I grew up across the river from New Orleans and I thought everyone called the strip of concrete in front of their homes that were for people to walk on, banquettes. Here's how the Carr children found out the other name was sidewalks.

[page 274] "Hold on, he told us to wait about two minutes and then go out on the sidewalk."
      "Daddy, you mean banquette," Tom corrected.
      "Yes, the banquette and the sidewalk are the same thing."
      "How come there's two words to mean the same thing, daddy?"
      "Because they're simonims!"Tammy announced proudly.
      "What a cinnamon?"
      "That's two words that have the same meaning," Tammy replied. "Isn't that right, daddy?"
      "Sounds silly to me. Don't see why we got so many extra words for the same thing, it jis gets ever'body 'fused."
      "When you get older you'll see that synonyms make for a richer language."
      "Daddy, maybe you're right, but it jis sounds like a lot of extra spellin' to me!"

On the day Bob had walked through the newsroom and heard Bill Slatter interviewing Lee Harvey Oswald, there was a tour group going through the courtyard of the TV station's offices in the French Quarter.

[page 320] The Oswald fellow was mesmerizing, but knowing Jan was waiting to go over tomorrow's show, I retreated to our office. We loved our view overlooking the famous Brulitour Courtyard, a tourist favorite. Birda, an elderly maid with the station for many years, took great delight in leaning over the third-floor balcony railing when tour guides brought groups into the patio. The guides would explain these were "the Quarters" where slaves lived and worked. Birda would bend over the rail and cry out, "An' dey still does!"
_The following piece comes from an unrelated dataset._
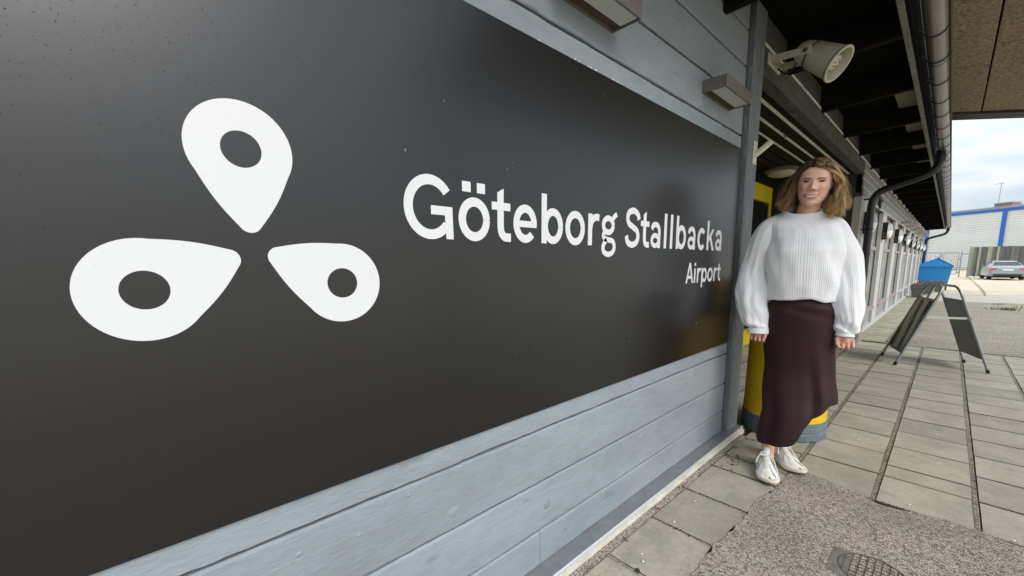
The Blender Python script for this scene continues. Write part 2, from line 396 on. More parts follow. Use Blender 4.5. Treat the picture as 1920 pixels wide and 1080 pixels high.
# ------------------------------------------------------------------ sign wall
wall = thing('clad_wall', 'grey blue horizontally boarded wall behind the black airport sign', 'wall', (0, 0, 0))
bm = BM(); box(bm, -1.16, -.978, -3, 2.845, .0, 2.72); obj('wall_core', bm, m_black, wall)
Z = [.034, .177, .370, .574, .770, .956, 1.155, 1.349, 1.545, 1.737, 1.945, 2.143, 2.341, 2.54]
def board(z0, z1, y0, y1, xf, par, m, th=.022, seed=0, name='board', seg=.02, gap=.007):
    bm = BM(); n = max(2, int((y1 - y0) / seg)); rings = []
    for i in range(n + 1):
        y = y0 + (y1 - y0) * i / n
        w0 = .0030 * noise.noise((y * 7, seed * 3.1, 0)) + .0026 * noise.noise((y * 27, seed, 5)); w1 = .0024 * noise.noise((y * 9, seed * 5.7, 9)) + .0016 * noise.noise((y * 33, seed, 8))
        xx = .0012 * noise.noise((y * 1.7, seed, 2))
        rings.append([(xf - th, y, z0 + gap), (xf - .0035 + xx, y, z0 + gap + w0), (xf + xx, y, z0 + gap + .0035 + w0), (xf + xx, y, z1 - .006 + w1), (xf - .006 + xx, y, z1 + w1), (xf - th, y, z1 + .0)])
    loft(bm, rings); return obj(name, bm, m, par, smooth=35)
board(Z[0], Z[1], -3, 1.028, -.955, wall, m_paint, seed=0, gap=.006); board(Z[0], Z[1], 1.0305, 2.828, -.9555, wall, m_paint, seed=44, gap=.006)
for k in range(1, len(Z) - 1):
    g = .0085 if Z[k] < 1.2 else .0085
    board(Z[k], Z[k + 1], -3, 2.828, -.955, wall, m_paint, seed=k, gap=g)
board(2.54, 2.72, -3, 2.828, -.955, wall, m_paint, seed=31, gap=.0085)
# base flashing and concrete plinth
bm = BM()
prism(bm, [(-.977, .040), (-.953, .0385), (-.892, .034), (-.886, .030), (-.886, .016), (-.890, .016), (-.891, .024), (-.96, .028), (-.977, .028)], 1, -3, 3.045)
obj('flashing', bm, mat('painted_flashing', (.235, .245, .26), .4, var=(20, .12), metal=.35), wall)
bm = BM(); prism(bm, [(-.8865, .0165), (-.8845, .0165), (-.8845, .031), (-.888, .0345), (-.8895, .0345)], 1, -3, 3.045); obj('flashing_edge', bm, mat('bright_flashing_edge', (.55, .57, .58), .35, metal=.3), wall)
bm = BM(); box(bm, -1.1, -.874, -3, 3.04, -.03, .0155); obj('plinth', bm, m_concrete, wall)
rk = random.Random(31)
for (ky, kz, kr) in ((.642, .432, .017), (1.067, .27, .017), (1.752, .33, .013), (.357, .50, .006), (.499, .547, .006), (.217, .52, .007), (2.252, .50, .011), (1.18, .12, .009), (1.4, .46, .006), (2.0, .11, .010)):
    bm = BM(); n = 16; ph = rk.uniform(0, 6); rings = []
    for rr, hh in ((1.0, -.0006), (.9, .0006), (.62, .0002), (.5, .0012), (.2, .0007), (.02, .0010)):
        rings.append([(-.9548 + hh, ky + kr * rr * 1.25 * cos(2 * pi * k / n) * (1 + .15 * sin(3 * 2 * pi * k / n + ph)), kz + kr * rr * sin(2 * pi * k / n) * (1 + .12 * sin(2 * 2 * pi * k / n + ph))) for k in range(n)])
    loft(bm, rings); obj('knot', bm, m_paint, wall, smooth=True)
# corner post
post = thing('corner_post', 'grey painted timber corner post at the end of the sign wall', 'post', (-.94, 2.94, 0))
bm = BM(); prism(bm, [(-.02, -.093), (.014, -.093), (.02, -.087), (.02, .082), (.014, .088), (-.24, .088), (-.24, -.06), (-.02, -.06)], 2, .042, 2.72); obj('post_casing', bm, m_paint2, post)

# ------------------------------------------------------------------ the sign
m_sign = mat('black_sign_sheet', (.005, .0052, .006), .30, spec=.70, spots=[(250, .69, (.003, .003, .003), .8)])
def sign_rough():
    N = m_sign.node_tree.nodes; lk = m_sign.node_tree.links.new; b = N['Principled BSDF']
    tc = N.new('ShaderNodeTexCoord'); n = N.new('ShaderNodeTexNoise'); n.inputs['Scale'].default_value = 250; n.inputs['Detail'].default_value = 2
    r = N.new('ShaderNodeValToRGB'); r.color_ramp.elements[0].position = .66; r.color_ramp.elements[0].color = (.30, .30, .30, 1); r.color_ramp.elements[1].position = .72; r.color_ramp.elements[1].color = (.8, .8, .8, 1)
    lk(tc.outputs['Object'], n.inputs['Vector']); lk(n.outputs['Fac'], r.inputs[0]); lk(r.outputs[0], b.inputs['Roughness'])
sign_rough()
m_white = mat('white_vinyl', (.64, .65, .66), .45, spots=[(150, .70, (.45, .46, .46), .5)])
sign = thing('airport_sign', 'large black sign board with white pin logo and white airport name', 'sign', (-.945, 1.36, .66))
Y0, Y1, Z0, Z1 = -.98, 2.806, .658, 1.866
bm = BM(); box(bm, -.954, -.945, Y0, Y1, Z0, Z1); o = obj('sign_panel', bm, m_sign); 
def adopt(o, p): o.parent = p; o.matrix_parent_inverse = Matrix.Translation(-Vector(p.location)) if p.rotation_euler[2] == 0 else p.matrix_basis.inverted(); return o
adopt(o, sign)
XS = -.9449
def poly2(bm, pts, lvl, hole=None):
    """flat vinyl polygon in the Y-Z plane"""
    x = XS + .0004 + lvl * .00012
    f = bm.faces.new([bm.verts.new((x, p[0], p[1])) for p in pts]); return f
def strip(bm, pts, w, lvl, w2=None):
    x = XS + .0004 + lvl * .00012; n = len(pts); Lv = []; Rv = []
    for i, p in enumerate(pts):
        a = pts[max(i - 1, 0)]; b = pts[min(i + 1, n - 1)]; dx = b[0] - a[0]; dz = b[1] - a[1]; l = sqrt(dx * dx + dz * dz) or 1
        ww = w if w2 is None else w + (w2 - w) * i / (n - 1)
        Lv.append(bm.verts.new((x, p[0] - dz / l * ww / 2, p[1] + dx / l * ww / 2))); Rv.append(bm.verts.new((x, p[0] + dz / l * ww / 2, p[1] - dx / l * ww / 2)))
    for i in range(n - 1): bm.faces.new((Lv[i], Lv[i + 1], Rv[i + 1], Rv[i]))
def arc(cx, cy, rx, ry, a0, a1, n=28):
    return [(cx + rx * cos(radians(a0 + (a1 - a0) * i / n)), cy + ry * sin(radians(a0 + (a1 - a0) * i / n))) for i in range(n + 1)]
def b2(P, n=10): return [(v.x, v.y) for v in bez([(p[0], p[1], 0) for p in P], n)]
w = .0255; h = w / 2; xh = .1175; ch = .1625
def g_o(W=.113): return [('s', arc(W / 2, xh / 2, W / 2 - h, xh / 2 + .0015 - h + .001, 0, 360, 44), w)]
GL = {
 'o': g_o(), 'ö': g_o() + [('p', [(.014, .133), (.044, .133), (.044, .161), (.014, .161)]), ('p', [(.066, .133), (.096, .133), (.096, .161), (.066, .161)])],
 'G': [('s', arc(.0765, .081, .064, .070, 36, 322, 44), w), ('p', [(.078, .063), (.146, .063), (.146, .086), (.078, .086)]), ('p', [(.1245, 0), (.148, 0), (.146, .08), (.120, .08)])],
 't': [('s', b2([(.035, .145), (.035, .09), (.035, .045), (.0385, .026), (.050, .0145), (.063, .0125), (.077, .0125)]), w), ('p', [(.0225, .132), (.048, .140), (.048, .157), (.030, .148)]), ('p', [(0, .0925), (.075, .0925), (.075, .1155), (0, .1155)])],
 'e': [('s', arc(.053, xh / 2, .053 - h, .0475, 2, 318, 40), w), ('p', [(.015, .048), (.1055, .048), (.1055, .068), (.015, .068)])],
 'b': [('p', [(0, 0), (w, 0), (w, ch), (0, ch)]), ('s', arc(.058, xh / 2, .0395, .0475, 0, 360, 44), w)],
 'p': [('p', [(0, -.042), (w, -.042), (w, xh), (0, xh)]), ('s', arc(.058, xh / 2, .0395, .0475, 0, 360, 44), w)],
 'r': [('p', [(0, 0), (w, 0), (w, xh), (0, xh)]), ('s', b2([(.012, .060), (.020, .086), (.036, .102), (.054, .107), (.070, .105)]), w)],
 'g': [('s', arc(.045, .081, .0335, .0275, 0, 360, 36), .022), ('s', [(.067, .098), (.086, .118), (.104, .128)], .02), ('s', b2([(.022, .058), (.012, .040), (.024, .028), (.050, .024), (.078, .019), (.090, -.002), (.079, -.024), (.049, -.033), (.018, -.024), (.0115, -.004), (.022, .014), (.036, .024)]), .021)],
 'S': [('s', b2([(.107, .118), (.096, .140), (.062, .1525), (.026, .143), (.0155, .119), (.028, .097), (.060, .084), (.092, .069), (.1015, .044), (.088, .020), (.054, .0095), (.020, .020), (.008, .046)]), w)],
 'a': [('s', b2([(.011, .083), (.020, .100), (.044, .1065), (.068, .100), (.0795, .078), (.0795, .05), (.0795, 0.0)]), .0245), ('s', arc(.0425, .034, .031, .0235, 0, 360, 32), .0215)],
 'l': [('p', [(0, 0), (w, 0), (w, ch), (0, ch)])],
 'c': [('s', arc(.0525, xh / 2, .0395, .0475, 42, 318, 36), w)],
 'k': [('p', [(0, 0), (w, 0), (w, ch), (0, ch)]), ('p', [(.020, .040), (.020, .068), (.068, xh), (.098, xh)]), ('p', [(.036, .066), (.054, .082), (.106, 0), (.076, 0)])],
 'A': [('p', [(0, 0), (.027, 0), (.081, ch), (.056, ch)]), ('p', [(.138, 0), (.111, 0), (.056, ch), (.081, ch)]), ('p', [(.034, .036), (.104, .036), (.098, .059), (.041, .059)])],
 'i': [('p', [(0, 0), (w, 0), (w, xh), (0, xh)]), ('p', [(-.001, .135), (.0265, .135), (.0265, .162), (-.001, .162)])],
}
def letter(ch_, y, z, s):
    bm = BM()
    for lv, st in enumerate(GL[ch_]):
        if st[0] == 'p': poly2(bm, [(y + p[0] * s, z + p[1] * s) for p in st[1]], lv)
        else: strip(bm, [(y + p[0] * s, z + p[1] * s) for p in st[1]], st[2] * s, lv)
    for f in bm.faces:
        f.normal_update()
        if f.normal.x < 0: f.normal_flip()
    me = bpy.data.meshes.new('letter'); bm.to_mesh(me); bm.free(); me.materials.append(m_white)
    o = bpy.data.objects.new('letter', me); C.objects.link(o); adopt(o, sign)
for c_, y in zip('GöteborgStallbacka', [.513, .679, .800, .888, 1.017, 1.141, 1.274, 1.362, 1.533, 1.655, 1.745, 1.872, 1.934, 1.998, 2.130, 2.250, 2.374, 2.496]): letter(c_, y, 1.245, 1)
for c_, y in zip('Airport', [2.131, 2.233, 2.270, 2.328, 2.411, 2.500, 2.553]): letter(c_, y, 1.067, .672)
def pin(cy, cz, ty, tz, R_, r_, hr):
    """map-pin teardrop: circle R at head, small circle r at tip, with round hole"""
    d = sqrt((ty - cy) ** 2 + (tz - cz) ** 2); ux, uz = (ty - cy) / d, (tz - cz) / d; dd = d - r_
    b = math.acos((R_ - r_) / dd); base = math.atan2(uz, ux); out = []
    n = 44
    # slightly convex flanks by blending the radius outward
    for i in range(n + 1):
        a = base + b + (2 * pi - 2 * b) * i / n; out.append((cy + R_ * cos(a), cz + R_ * sin(a)))
    tcy, tcz = cy + ux * dd, cz + uz * dd
    A = out[-1]; Bp = (tcy + r_ * cos(base - b), tcz + r_ * sin(base - b)); nrm = (cos(base - b), sin(base - b))
    for k in range(1, 8): t = k / 8; q = .0045 * sin(pi * t); out.append((A[0] + (Bp[0] - A[0]) * t + nrm[0] * q, A[1] + (Bp[1] - A[1]) * t + nrm[1] * q))
    for i in range(11):
        a = base - b + 2 * b * i / 10; out.append((tcy + r_ * cos(a), tcz + r_ * sin(a)))
    A2 = out[-1]; B2 = out[0]; nrm = (cos(base + b), sin(base + b))
    for k in range(1, 8): t = k / 8; q = .0045 * sin(pi * t); out.append((A2[0] + (B2[0] - A2[0]) * t + nrm[0] * q, A2[1] + (B2[1] - A2[1]) * t + nrm[1] * q))
    m = len(out); bm = BM(); x = XS + .0005
    # bridge outline and hole by angle about the head centre
    ang = [math.atan2(p[1] - cz, p[0] - cy) for p in out]
    O_ = [bm.verts.new((x, p[0], p[1])) for p in out]; H_ = [bm.verts.new((x, cy + hr * cos(a), cz + hr * sin(a))) for a in ang]
    for i in range(m): bm.faces.new((O_[i], O_[(i + 1) % m], H_[(i + 1) % m], H_[i]))
    for f in bm.faces:
        f.normal_update()
        if f.normal.x < 0: f.normal_flip()
    me = bpy.data.meshes.new('logo_pin'); bm.to_mesh(me); bm.free(); me.materials.append(m_white)
    o = bpy.data.objects.new('logo_pin', me); C.objects.link(o); adopt(o, sign)
pin(.1765, 1.397, .181, 1.241, .0885, .020, .0335)
pin(.0145, 1.1365, .157, 1.196, .0885, .020, .0335)
pin(.351, 1.1365, .207, 1.203, .0885, .020, .0335)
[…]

Bob and Jan Carr loved living and raising children on Bourbon Street in the middle of the French Quarter. They all enjoyed and made friends with the characters who lived in and frequented the area. They became the darlings of New Orleans radio and television over many decades and are instantly recognizable to older locals even in 2011. Del and I each have four children, and three of the four live in other parts of the country and one lives here. Same for Bob and Jan, and it is only fitting that I allow the Carr kids to have the last word about their parents who raised them on Bourbon:

[page 368] In addition, our grown children seem to be unanimous in some variation of the following remark: "Mom and Dad, you both love the crazy culture of New Orleans it's in your blood you love the French Quarter characters as friends and don't realize that you yourselves have become beloved French Quarter characters as well!"